O Estado de S.Paulo publica em suas Notas e Informações um editorial exemplar, pela transparência. O título é
Sinais de guerra fria. O texto abre assim:
À margem dos horrores no Oriente Médio, um novo foco de tensão internacional vem se expandindo sem cessar nos últimos meses e semanas. Trata-se da acentuada deterioração das relações entre a Rússia e o Ocidente - a ponto de se poder afirmar, sem exagero, que elas nunca estiveram piores desde o desaparecimento da União Soviética. Aliás, eram melhores ao tempo do último líder da URSS, Mikhail Gorbachev. Agora, no entender de muitos, o clima de crispação, motivado por uma escalada de desentendimentos e acusações recíprocas, ressuscita uma expressão que se imaginava sepultada: guerra fria. (...)Logo depois, o editorial do Estadão explica por que, no seu entender, as coisas vão mal entre a Rússia e o Ocidente:
(...) Na raiz do novo conflito estão os impulsos pavlovianos do Kremlin para, de um lado, se impor aos antigos Estados bálticos vassalos, como a Estônia e a Lituânia - que não só conquistaram a independência, mas aderiram à Organização do Tratado do Atlântico Norte -, e, de outro, influir nas políticas da União Européia (UE), valendo-se do fato de que a Rússia fornece 25% do gás e proporção crescente do petróleo consumidos pelos membros da UE. A isso se soma o problema militar-estratégico criado pela decisão americana de instalar escudos antimísseis na Polônia e na República Checa, com a plena concordância de ambas, a pretexto de neutralizar eventuais ameaças iranianas. (Continua...)Vejam só. De 1991 para cá, na onda da restauração desencadeada por Mikhail Gorbatchev, a União Soviética deixou de existir e a Rússia emergiu como importante país capitalista da Europa. Qual foi a resposta européia e ocidental a essa conversão russa?

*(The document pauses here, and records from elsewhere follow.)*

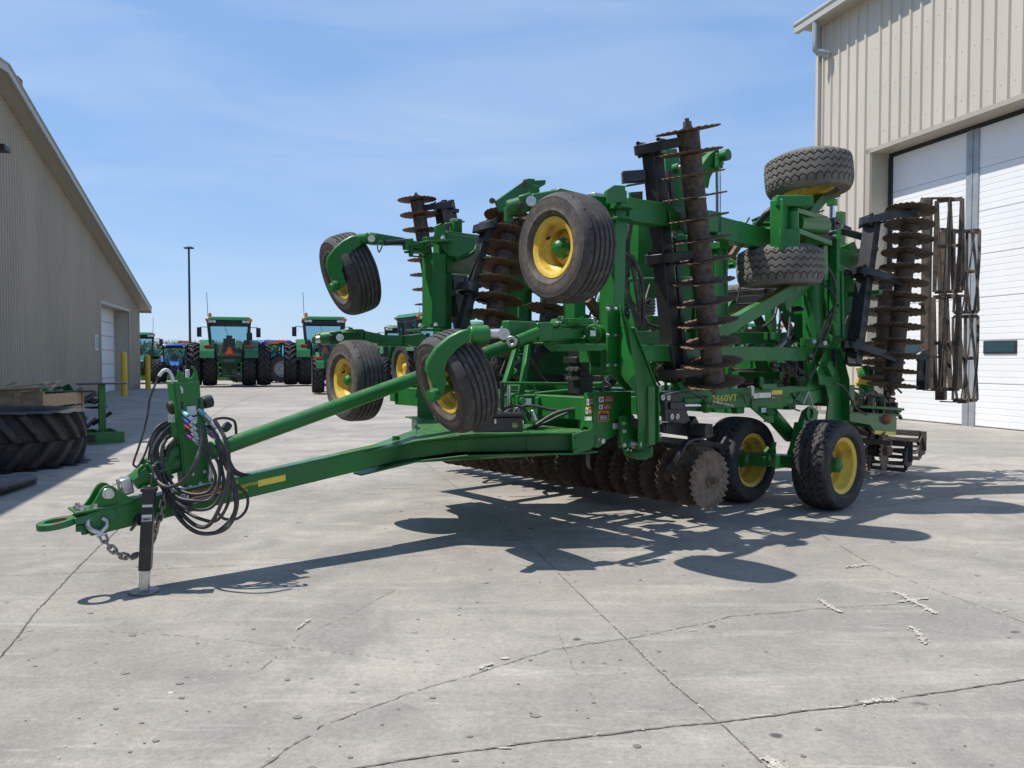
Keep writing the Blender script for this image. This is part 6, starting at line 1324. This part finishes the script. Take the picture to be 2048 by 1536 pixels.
def gang(c0, c1, n, spool=.045, bm_=None, axisdir=None, nut=True, tube=None, tubew=.10, hang=(), hangdir=None, spm=None, lab=None, tilt=None):
    """discs from c0 to c1; tube=(p0,p1) gang beam; hang = fractions where C springs join tube and shaft"""
    A = (c1 - c0).normalized(); L_ = (c1 - c0).length
    mb = MB(); st = L_ / (n - 1); mb.cyl(c0 - A * .07, c1 + A * .07, .022, 12)
    for i in range(n - 1):
        p = c0 + A * st * i; mb.lathe([(.006, .05), (.010, spool * 1.06), (.03, spool), (st - .03, spool), (st - .010, spool * 1.06), (st - .006, .05)], p, A, 20)
    for p, s in ((c0, -1), (c1, 1)): mb.lathe([(.004 * s, .062), (.015 * s, .062), (.018 * s, .04), (.035 * s, .04), (.036 * s, .001)], p, A, 20); mb.cyl(p + A * s * .035, p + A * s * .075, .034, 6); mb.cyl(p + A * s * .07, p + A * s * .10, .018, 10)
    g = mb.build('disc_gang', spm or RUSTG, IM)
    if lab: g['label'] = lab
    ax = tilt or A
    for i in range(n):
        p = c0 + A * st * i; o = bpy.data.objects.new('disc_blade', (BL_SH if (bm_ is BL_S and i > 0) else bm_) or BL_R); COL.objects.link(o); o.parent = g  # soil blades behind the end one take the shade-darkened colour
        M4 = frame(p - ORG[IM], ax + Vector((rnd.uniform(-.02, .02), rnd.uniform(-.02, .02), rnd.uniform(-.02, .02))), EU) @ Matrix.Rotation(rnd.uniform(0, 6), 4, 'X'); o.matrix_basis = M4
    if tube:
        t0, t1 = tube; mb = MB(); mb.bar(t0, t1, tubew, tubew, EV); mb.bar(t0 - (t1 - t0).normalized() * .012, t0, tubew * 1.12, tubew * 1.12, EV); mb.build('gang_beam', BLACK, IM, bevel=.006)
        for f in hang:
            sp_ = c0 + (c1 - c0) * f; d = (t1 - t0); tp = t0 + d.normalized() * max(0, min(d.length, (sp_ - t0).dot(d.normalized()))) ; o_ = sp_ - tp; o_n = o_.normalized(); per = A.cross(o_n).normalized(); ln = o_.length
            hd = hangdir or 1
            mb = MB()
            pts = cr([tp + per * .10 * hd + o_n * .02, tp - o_n * .05 + per * .12 * hd, tp - o_n * .12 + per * .03 * hd, tp - o_n * .10 - per * .08 * hd, tp + o_n * .08 - per * .12 * hd, tp + o_n * ln * .6 - per * .09 * hd, sp_ - o_n * .02 - per * .05 * hd], 6)
            straps(mb, pts, .075, .026, A); mb.build('spring_hanger', BLACK, IM, bevel=.004)
            mb = MB(); mb.cyl(sp_ - A * .035, sp_ + A * .035, .075, 18); mb.bar(sp_ - per * .07 * hd, sp_ + per * .06 * hd, .06, .05, A); mb.build('bearing', RUST, IM, bevel=.004)
            mb = MB(); mb.obox(tp + per * .0, o_n * (tubew * .62), per * (tubew * .66), A * .035)
            for sx in (-1, 1):
                for sy in (-1, 1): c = tp + o_n * sx * tubew * .66 + A * .05 * sy; mb.cyl(c - per * tubew * .8, c + per * tubew * .8, .010, 8); mb.cyl(c - per * tubew * .8, c - per * tubew * .65, .017, 6)
            mb.build('tube_clamp', BLACK, IM)
    return g
# near upright stack
gang(P(1428, 766, 6.47), P(1376, 263, 6.10), 13, .086, BL_R, tube=(P(1349, 760, 6.55), P(1304, 296, 6.25)), tubew=.125, hang=(.065, .535, .965), lab='tall dark spool stack in front')
part('tube_bracket', BLACK, lambda mb: (mb.bar(P(1244, 355, 6.3), P(1290, 352, 6.3), .09, .09, EV), mb.bar(P(1252, 372, 6.3), P(1292, 365, 6.3), .12, .012, EV), mb.bar(P(1245, 352, 6.25), P(1252, 350, 6.25), .03, .05), mb.bar(P(1340, 340, 6.4), P(1372, 740, 6.5), .02, .05)))
for i in range(7): bolts([P(1338 + i * 4.2 + 30, 340 + i * 45, 6.42)], -EU, .014, RUST)
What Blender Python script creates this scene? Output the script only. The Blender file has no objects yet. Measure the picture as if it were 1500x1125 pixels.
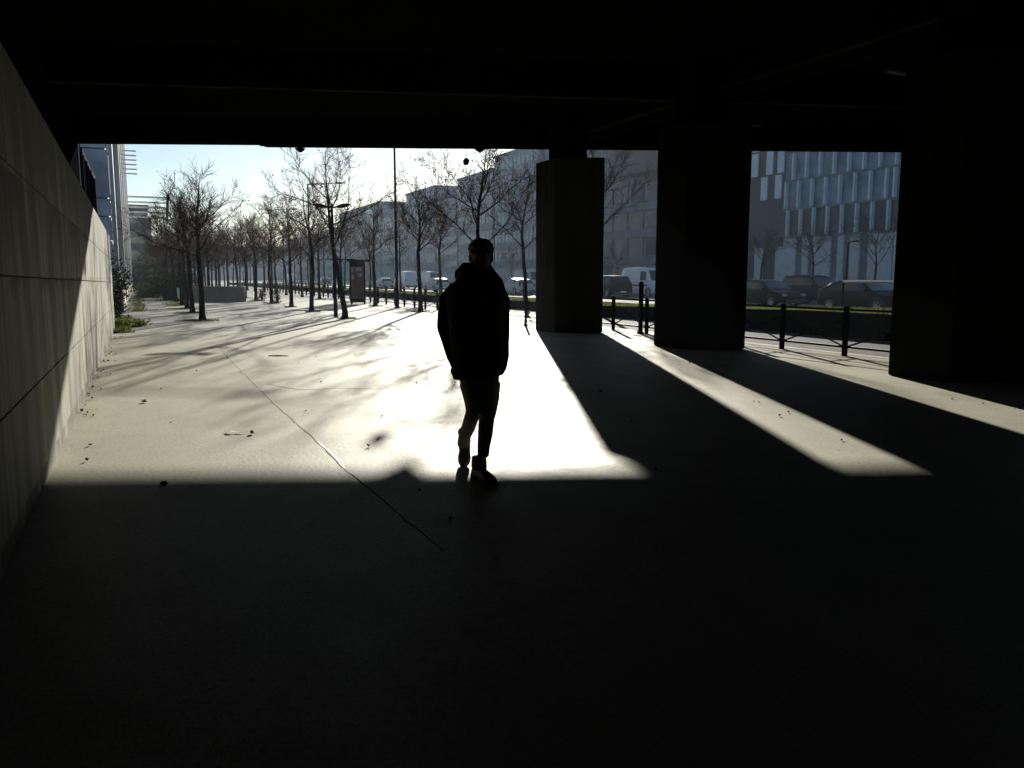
import bpy, math, random
from mathutils import Vector, Matrix
random.seed(11)
PI = math.pi
R_ = math.radians
scn = bpy.context.scene
COL = scn.collection

# ------------------------------------------------------------------ frames
PITCH = 0.1302
F = 1200.0
CH = 1.5
FW = Vector((0, math.cos(PITCH), -math.sin(PITCH)))
UP = Vector((0, math.sin(PITCH), math.cos(PITCH)))
TH = R_(24.28)                       # direction of the street
CT, ST = math.cos(TH), math.sin(TH)


def ray(x, y):
    return FW + Vector((1, 0, 0)) * ((x - 750) / F) + UP * ((562.5 - y) / F)


def G(x, y, h=0.0):                  # point at height h
    r = ray(x, y)
    t = (h - CH) / r.z
    return Vector((r.x * t, r.y * t, h))


def at(x, y, Y):                     # point in the plane Y
    r = ray(x, y)
    t = Y / r.y
    return Vector((r.x * t, Y, CH + r.z * t))


def RP(p, s, z=0.0):                 # street frame: p across, s along
    return Vector((p * CT - s * ST, p * ST + s * CT, z))


def SS(x, p):                        # s where column x meets the street line p
    k = (x - 750) / F * 0.9916
    Y = p / (k * CT + ST)
    return Y * (CT - k * ST)


# ------------------------------------------------------------------ mesh builder
class MB:
    def __init__(self):
        self.v, self.f, self.mi, self.cur = [], [], [], 0

    def add(self, vs, fs):
        o = len(self.v)
        self.v += [tuple(q) for q in vs]
        for f in fs:
            self.f.append(tuple(i + o for i in f))
            self.mi.append(self.cur)
        return self

    def box(self, x0, x1, y0, y1, z0, z1):
        return self.add([(x0, y0, z0), (x1, y0, z0), (x1, y1, z0), (x0, y1, z0),
                         (x0, y0, z1), (x1, y0, z1), (x1, y1, z1), (x0, y1, z1)],
                        [(0, 3, 2, 1), (4, 5, 6, 7), (0, 1, 5, 4), (1, 2, 6, 5), (2, 3, 7, 6), (3, 0, 4, 7)])

    def prism(self, pts, z0, z1):    # vertical prism from a counter-clockwise outline
        n = len(pts)
        vs = [(p[0], p[1], z0) for p in pts] + [(p[0], p[1], z1) for p in pts]
        fs = [tuple(range(n))[::-1], tuple(range(n, 2 * n))]
        fs += [(i, (i + 1) % n, n + (i + 1) % n, n + i) for i in range(n)]
        return self.add(vs, fs)

    def tube(self, pts, rs, n=6, cap=True):
        pts = [Vector(p) for p in pts]
        if not hasattr(rs, '__len__'):
            rs = [rs] * len(pts)
        vs, fs = [], []
        ref = None
        for i, p in enumerate(pts):
            d = (pts[min(i + 1, len(pts) - 1)] - pts[max(i - 1, 0)])
            d = d.normalized() if d.length > 1e-9 else Vector((0, 0, 1))
            if ref is None:
                ref = d.orthogonal().normalized()
            ref = (ref - d * ref.dot(d))
            ref = ref.normalized() if ref.length > 1e-6 else d.orthogonal().normalized()
            b = d.cross(ref)
            for k in range(n):
                a = 2 * PI * k / n
                vs.append(p + (ref * math.cos(a) + b * math.sin(a)) * rs[i])
        for i in range(len(pts) - 1):
            for k in range(n):
                k2 = (k + 1) % n
                fs.append((i * n + k, i * n + k2, (i + 1) * n + k2, (i + 1) * n + k))
        if cap:
            fs.append(tuple(range(n))[::-1])
            fs.append(tuple(range((len(pts) - 1) * n, len(pts) * n)))
        return self.add(vs, fs)

    def rings(self, rings, cap=True):  # loft of equal-length loops
        n = len(rings[0])
        vs = [q for r in rings for q in r]
        fs = []
        for i in range(len(rings) - 1):
            for k in range(n):
                k2 = (k + 1) % n
                fs.append((i * n + k, i * n + k2, (i + 1) * n + k2, (i + 1) * n + k))
        if cap:
            fs.append(tuple(range(n))[::-1])
            fs.append(tuple(range((len(rings) - 1) * n, len(rings) * n)))
        return self.add(vs, fs)

    def ball(self, c, rx, ry, rz, n=12, m=8, rot=None):
        c = Vector(c)
        vs, fs = [], []
        for i in range(m + 1):
            t = PI * i / m
            for k in range(n):
                a = 2 * PI * k / n
                q = Vector((rx * math.sin(t) * math.cos(a), ry * math.sin(t) * math.sin(a), rz * math.cos(t)))
                if rot:
                    q = rot @ q
                vs.append(c + q)
        for i in range(m):
            for k in range(n):
                k2 = (k + 1) % n
                fs.append((i * n + k, (i + 1) * n + k, (i + 1) * n + k2, i * n + k2))
        return self.add(vs, fs)

    def mesh(self, name, mats, smooth=False):
        me = bpy.data.meshes.new(name)
        me.from_pydata(self.v, [], self.f)
        if not isinstance(mats, (list, tuple)):
            mats = [mats]
        for m in mats:
            me.materials.append(m)
        if len(mats) > 1:
            me.polygons.foreach_set('material_index', self.mi)
        if smooth:
            me.polygons.foreach_set('use_smooth', [True] * len(me.polygons))
        me.update()
        return me

    def build(self, name, mats, parent=None, smooth=False, loc=None, rz=None):
        o = bpy.data.objects.new(name, self.mesh(name, mats, smooth))
        COL.objects.link(o)
        if parent:
            o.parent = parent
        if loc is not None:
            o.location = loc
        if rz is not None:
            o.rotation_euler.z = rz
        return o


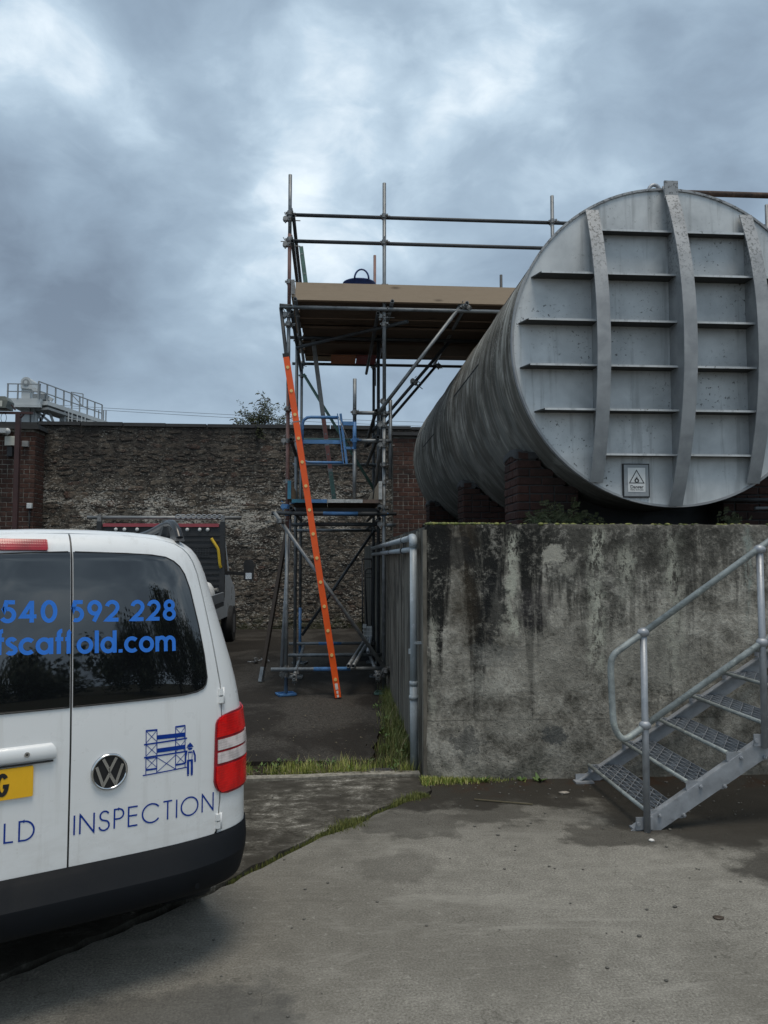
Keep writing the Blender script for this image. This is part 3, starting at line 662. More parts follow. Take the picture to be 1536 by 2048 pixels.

1) A Europa, especialmente a Alemanha, atuou decisivamente para a fragmentação da Iugoslávia e o isolamento da Sérvia, tradicional aliada da Rússia na região. Naturalmente, os Estados Unidos ajudaram no que puderam.
2) A OTAN (Organização do Tratado do Atlântico Norte) nasceu no âmbito da polaridade Leste-Oeste. A polaridade deixou de existir com o fim do Tratado de Varsóvia, mas a OTAN está aí, adotando uma política agressiva de expansão para o oriente.
O capítulo mais recente é a iniciativa americana de instalar escudos antimísseis em países do leste europeu. O que daria aos americanos e aliados uma vantagem estratégica sobre a Rússia.
3) Todo e qualquer movimento anti-russo em países da antiga União Soviética é apoiado abertamente pelos Estados Unidos e pela Europa. Casos mais recentes são a Geórgia, a
Ucrânia e a Estônia. Tais movimentos geralmente deitam raízes nas correntes políticas que colaboraram localmente com a ocupação nazista na Segunda Guerra Mundial.
Na Estônia, aliás, as autoridades pró-ocidentais vem de remover os túmulos de soldados soviéticos e o monumento em homenagem à libertação do país, pela URSS, no fim do conflito contra o Eixo. A razão para a remoção do bronze e das ossadas é emblemática: de acordo com o governo atlantista de Tallinn, o monumento supostamente contribuía para dividir a Estônia. Num certo sentido é verdade, já que parte das forças estonianas hoje dominantes descente politicamente de correntes que lutaram ao lado das tropas nazistas na guerra.
Afirmar que a Rússia capitalista adota uma atitude agressiva em relação ao Ocidente é uma tese que carece de demonstração, além de carregar boa dose de humor. O editorial do Estadão, infelizmente, substitui a História pela ideologia. O fato é que
a Rússia começa a se reerguer do seu Versailles particular, imposto pelas potências vencedoras da guerra fria. É mais inteligente aceitar esse fato do que tentar enxergar o mundo pelo avesso. Como faz o (como sempre, muito bem escrito) editorial do Estadão.